The above photo is from Michael and Winnifred's wedding day.  Michael is seated in the middle and Winnifred is standing to the right of Michael.

Wednesday, July 2, 2014


In my last post, I talked about how half of the interments in the Katholische Friedhof Wirges cemetery in Wirges, Germany are either my ancestors or spouses of my ancestors.  I wondered how many I would find in the nearby (about 4 miles) cemetery called Katholische Maria Himmelfahrt in Helferskirchen, Germany.

Well, I did not have the same luck as I did with the cemetery in Wirges.  According to, 580 interments are listed for the cemetery in Helferskirchen.  I found 40 ancestors in that 580 listing and 19 spouses.  Of note, I did find, my 6th great grandparents Anna Catharina Zirfas and Mathias Bast.  I also found Anna Catharina's parents (my 7th great grandparents) Elizabeth Zirfas and Valentin Zirfas.  There were also a few Hobers listed there.

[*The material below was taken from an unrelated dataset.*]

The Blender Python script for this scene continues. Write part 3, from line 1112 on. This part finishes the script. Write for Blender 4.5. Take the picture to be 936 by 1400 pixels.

The church shown in the photo is the Assumption of Mary Catholic Church.  The cemetery is located next to the church.  I am thinking that this will be another stop on my genealogy trip down the Rhine River.  Hopefully I will be able to locate my 6th and 7th great grandparents' graves as well as take a tour of what is commonly referred to as one of the most beautiful baroque churches in this region.


In my June 8. 2103 post on this blog, I discussed the cemetery Katholische Friedhof Wirges which is located in Wirges, Germany.  According to, there are 212 interments. I reviewed the names again today and found that of the 212 interments, 72 belong to my ancestors and another 43 are spouses of my ancestors.

My 3rd great grandparents Anna Catharina Heibel Hommerich & Johann Adam Hommerich are buried there as well as my 4th great grandparents Christian Hommerich & Anna Maria Bast Hommerich.  Christian's parents (my 5th great grandparents) Anna Christina Hober Hommerich & Christian Hommerich are also buried there.  Anna Christina Hober's parents (my 6th great grandparents) Johann Adam Hober & Sophia Maria Sabel Hober are buried there along with Johann Adam's parents Gregarin Hober and Maria Hober (my 7th great grandparents).  Gregarin's parents Oster and Afra Hober are also buried there.  I think this place qualifies as a "family cemetery".  I just wish there were photos of the gravestones on Findagrave.  I guess that is too much to ask.

In addition to all my great grandparents, this is also the burial site for numerous of my 5th through 7th great aunts and uncles and various cousins (from 1st cousin 8 times removed to 5th cousin 4 times removed).

I have already warned my husband that is a "required stop" on any Rhine River cruise that I may take in the future.  There is also another cemetery not too far from this one in the town of Helferskirchen, named Katholische Maria Himmelfahrt.  It is time to research my ancestors in that cemetery.